Schumer, invoking Congress’s powers to regulate the courts, said Democrats are working on legislation to classify Trump’s efforts to subvert the results of the 2020 election as “unofficial acts” so they do not merit immunity from criminal prosecution under the high court’s recent 6-3 decision.

“They incorrectly declared that former President Trump enjoys broad immunity from criminal prosecution for actions he took while in office. They incorrectly declared that all future presidents are entitled to a breathtaking level of immunity so long as their conduct is ostensibly carried out in their official capacity as president,” Schumer said on the Senate floor.

Schumer said the court’s conservative justices had “effectively placed a crown on Donald Trump’s head,” putting him above the law and making him “in many ways untouchable.”

“I will work with my colleagues on legislation classifying Trump’s election subversion acts as unofficial acts not subject to immunity,” he announced. “We’re doing this because we believe that in America no president should be free to overturn an election against the will of the people, no matter what the conservative justices may believe.”

Schumer said senators will keep on working on other proposals to “rein in the abuse of our federal judiciary.”

Some Democrats, including Sens.
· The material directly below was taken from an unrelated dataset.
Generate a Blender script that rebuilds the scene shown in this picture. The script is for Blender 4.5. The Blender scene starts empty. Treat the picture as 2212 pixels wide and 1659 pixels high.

Chris Van Hollen (Md.) and Sheldon Whitehouse (R.I.), have expressed support for adding language to the Supreme Court’s annual funding bill that would require it to adopt an enforceable code of ethics.
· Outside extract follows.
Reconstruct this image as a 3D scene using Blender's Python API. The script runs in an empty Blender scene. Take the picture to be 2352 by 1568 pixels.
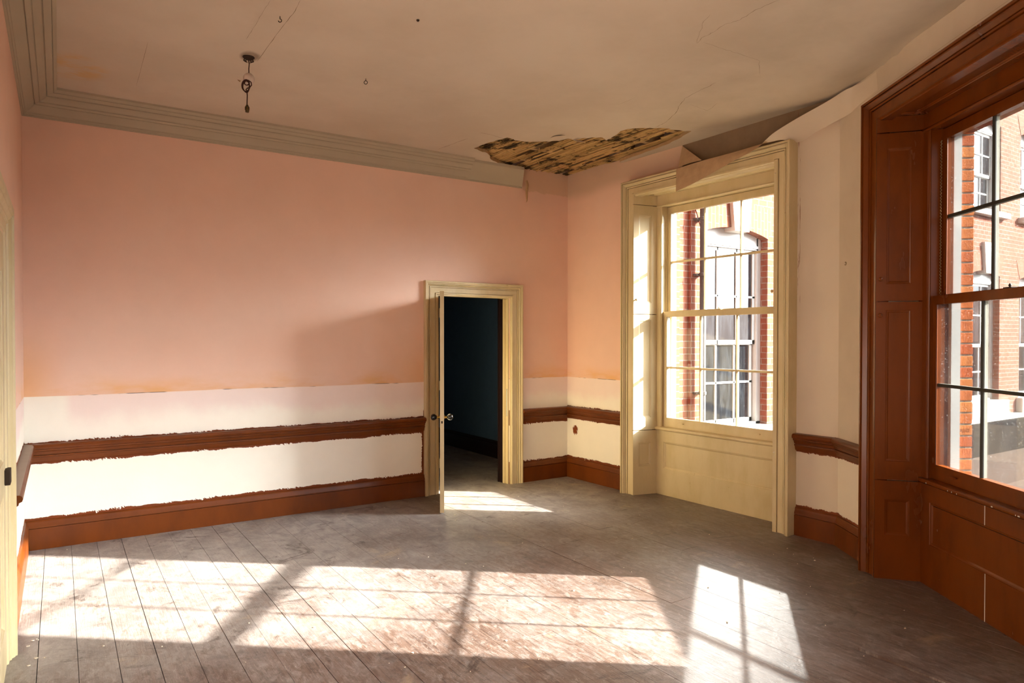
import bpy, bmesh, math, random
from mathutils import Vector, Matrix
random.seed(7)
S = bpy.context.scene
COL = S.collection

# ------------------------------------------------------------------ camera, sky, sun, exposure
F_PX, CY_PX = 1579.08, 796.4                      # for a 2352 x 1568 frame
cam_d = bpy.data.cameras.new('camera'); cam = bpy.data.objects.new('camera', cam_d); COL.objects.link(cam)
cam_d.sensor_width = 36.0; cam_d.lens = F_PX/2352*36.0; cam_d.shift_y = (CY_PX-784)/2352
cam_d.clip_start = 0.02; cam_d.clip_end = 300
yaw, pitch, roll = math.radians(33.3633), math.radians(-0.708), math.radians(0.034)
fw = Vector((math.sin(yaw), math.cos(yaw), 0)); rt = Vector((math.cos(yaw), -math.sin(yaw), 0)); up = Vector((0, 0, 1))
Fv = fw*math.cos(pitch)+up*math.sin(pitch); Uv = up*math.cos(pitch)-fw*math.sin(pitch)
Rv = rt*math.cos(roll)+Uv*math.sin(roll); Uv = Uv*math.cos(roll)-rt*math.sin(roll)
cam.matrix_world = Matrix(((Rv.x, Uv.x, -Fv.x, .2113), (Rv.y, Uv.y, -Fv.y, -5.923), (Rv.z, Uv.z, -Fv.z, 1.5), (0, 0, 0, 1)))
S.camera = cam

S.view_settings.view_transform = 'Standard'; S.view_settings.look = 'None'
S.view_settings.gamma = 1.0; S.view_settings.use_curve_mapping = False
S.view_settings.exposure = -0.05
S.cycles.max_bounces = 14; S.cycles.diffuse_bounces = 8; S.cycles.glossy_bounces = 4
S.cycles.transparent_max_bounces = 24; S.cycles.transmission_bounces = 6
S.cycles.use_denoising = True; S.cycles.sample_clamp_indirect = 12.0
S.cycles.caustics_reflective = False; S.cycles.caustics_refractive = False

# hazy sky: plain blue-white, brightening round the low sun
SKY, GLOW = 2.2, 185.0
SUN_TO = Vector((.7776, -.634, .432)).normalized()
W = bpy.data.worlds.new('sky'); S.world = W; W.use_nodes = True
_t = W.node_tree; bg = _t.nodes['Background']
_g = _t.nodes.new('ShaderNodeTexCoord'); _d = _t.nodes.new('ShaderNodeVectorMath'); _d.operation = 'DOT_PRODUCT'; _d.inputs[1].default_value = SUN_TO
_t.links.new(_g.outputs['Generated'], _d.inputs[0])
def _wm(op, a, b):
    n = _t.nodes.new('ShaderNodeMath'); n.operation = op
    for k, v in enumerate((a, b)):
        if isinstance(v, bpy.types.NodeSocket): _t.links.new(v, n.inputs[k])
        else: n.inputs[k].default_value = v
    return n.outputs[0]
_p = _wm('POWER', _wm('MAXIMUM', _d.outputs['Value'], 0.0), 34.0)
_t.links.new(_wm('ADD', _wm('MULTIPLY', _p, GLOW), SKY), bg.inputs[1])
_mx = _t.nodes.new('ShaderNodeMix'); _mx.data_type = 'RGBA'; _t.links.new(_p, _mx.inputs[0])
_mx.inputs[6].default_value = (.86, .93, 1.0, 1); _mx.inputs[7].default_value = (1.0, .97, .93, 1); _t.links.new(_mx.outputs[2], bg.inputs[0])
W.cycles.sampling_method = 'MANUAL'; W.cycles.sample_map_resolution = 512

SUN = 48.0
sd = bpy.data.lights.new('sun', 'SUN'); sun = bpy.data.objects.new('sun', sd); COL.objects.link(sun)
sd.energy = SUN; sd.color = (1.0, 0.95, 0.88); sd.angle = math.radians(0.6)
sun.rotation_mode = 'QUATERNION'
sun.rotation_quaternion = Vector((-.7776, .634, -.432)).to_track_quat('-Z', 'Y')
sun.location = (12, -9, 7)

# sunlight thrown back by the arched window of the wing across the corner
gd = bpy.data.lights.new('window_glint', 'AREA'); gl = bpy.data.objects.new('window_glint', gd); COL.objects.link(gl)
gd.shape = 'RECTANGLE'; gd.size = 0.52; gd.size_y = 1.75; gd.spread = math.radians(0.8); gd.energy = 1.7; gd.color = (1, .96, .90)
gl.rotation_mode = 'QUATERNION'
gdir = Vector((-.775, -.634, -.43)).normalized()
_x = gdir.cross(Vector((0, 0, 1))).normalized(); _y = _x.cross(gdir).normalized()
gl.rotation_quaternion = Matrix((_x, _y, -gdir)).transposed().to_quaternion()
gl.location = (6.46, -.93, 1.72)

# ------------------------------------------------------------------ helpers
def lin(h):
    h = h.lstrip('#'); o = []
    for i in (0, 2, 4):
        c = int(h[i:i+2], 16)/255
        o.append(c/12.92 if c <= .04045 else ((c+.055)/1.055)**2.4)
    return (*o, 1)

class NT:
    """small node-graph writer"""
    def __init__(s, name):
        s.mat = bpy.data.materials.new(name); s.mat.use_nodes = True
        s.t = s.mat.node_tree; s.b = s.t.nodes['Principled BSDF']; s._p = None
        s.b.inputs['Roughness'].default_value = .6
    def n(s, k): return s.t.nodes.new(k)
    def put(s, sock, v):
        if v is None: return
        if isinstance(v, bpy.types.NodeSocket): s.t.links.new(v, sock)
        elif isinstance(v, str): sock.default_value = lin(v)
        else: sock.default_value = v
    def pos(s):
        if s._p is None:
            g = s.n('ShaderNodeNewGeometry'); q = s.n('ShaderNodeSeparateXYZ'); s.t.links.new(g.outputs['Position'], q.inputs[0])
            s._p = (q.outputs[0], q.outputs[1], q.outputs[2]); s.pv = g.outputs['Position']
        return s._p
    def m(s, op, a, b=None, c=None, clamp=False):
        n = s.n('ShaderNodeMath'); n.operation = op; n.use_clamp = clamp
        for i, v in enumerate((a, b, c)): s.put(n.inputs[i], v)
        return n.outputs[0]
    def xyz(s, x, y, z):
        n = s.n('ShaderNodeCombineXYZ')
        for i, v in enumerate((x, y, z)): s.put(n.inputs[i], v)
        return n.outputs[0]
    def sc(s, fx, fy, fz):
        x, y, z = s.pos(); return s.xyz(s.m('MULTIPLY', x, fx), s.m('MULTIPLY', y, fy), s.m('MULTIPLY', z, fz))
    def noise(s, vec, scale=1., detail=3., rough=.5, dist=0.):
        n = s.n('ShaderNodeTexNoise'); s.put(n.inputs['Vector'], vec); n.inputs['Scale'].default_value = scale
        n.inputs['Detail'].default_value = detail; n.inputs['Roughness'].default_value = rough; n.inputs['Distortion'].default_value = dist
        return n.outputs['Fac']
    def white(s, v):
        n = s.n('ShaderNodeTexWhiteNoise'); n.noise_dimensions = '1D'; s.put(n.inputs['W'], v); return n.outputs['Value']
    def step(s, v, lo, hi):           # smooth 0..1
        n = s.n('ShaderNodeMapRange'); n.interpolation_type = 'SMOOTHSTEP'
        s.put(n.inputs['Value'], v); s.put(n.inputs['From Min'], lo); s.put(n.inputs['From Max'], hi)
        return n.outputs['Result']
    def mix(s, f, a, b, mode='MIX'):
        n = s.n('ShaderNodeMix'); n.data_type = 'RGBA'; n.blend_type = mode
        s.put(n.inputs[0], f); s.put(n.inputs[6], a); s.put(n.inputs[7], b); return n.outputs[2]
    def mul(s, *a):
        r = a[0]
        for b in a[1:]: r = s.m('MULTIPLY', r, b)
        return r
    def mx(s, *a):
        r = a[0]
        for b in a[1:]: r = s.m('MAXIMUM', r, b)
        return r
    def band(s, v, lo, hi, soft=.002):
        l = s.step(v, s.m('SUBTRACT', lo, soft), s.m('ADD', lo, soft)); h = s.step(v, s.m('SUBTRACT', hi, soft), s.m('ADD', hi, soft))
        return s.m('MULTIPLY', l, s.m('SUBTRACT', 1, h))
    def bump(s, h, st=.2, d=.01):
        n = s.n('ShaderNodeBump'); n.inputs['Strength'].default_value = st; n.inputs['Distance'].default_value = d
        s.put(n.inputs['Height'], h); s.t.links.new(n.outputs[0], s.b.inputs['Normal'])
    def done(s, col=None, rough=None, spec=None, metal=None):
        s.put(s.b.inputs['Base Color'], col); s.put(s.b.inputs['Roughness'], rough)
        s.put(s.b.inputs['Specular IOR Level'], spec); s.put(s.b.inputs['Metallic'], metal)
        return s.mat

def plain(name, col, rough=.6, spec=.4, metal=0., var=.10, scale=9., bump=0.):
    f = NT(name); f.pos(); n = f.noise(f.pv, scale, 4, .6)
    k = f.m('MULTIPLY_ADD', n, 2*var, 1-var)
    c = f.mix(1., col, f.xyz(k, k, k), 'MULTIPLY')
    if bump: f.bump(f.noise(f.pv, scale*6, 3, .6), bump, .004)
    return f.done(c, rough, spec, metal)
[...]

Government watchdog groups, Democratic lawmakers and media pundits have criticized conservative justices Clarence Thomas and Samuel Alito for accepting tens of thousands of dollars in free travel and other gifts from wealthy benefactors.

The Supreme Court granted Trump substantial immunity when it ruled on July 1 that Trump and future presidents could not be prosecuted for crimes related to official acts but left it to lower courts to determine whether Trump’s actions to overturn the results of the 2020 election fell under the category of official acts.

Some legal analysts, however, think the ruling may protect Trump entirely from being prosecuted for the attempts to overturn the election results, which resulted in a mob storming the U.S. Capitol on Jan. 6, 2021, because it would bar prosecutors from presenting actions related to official conduct to a jury as evidence.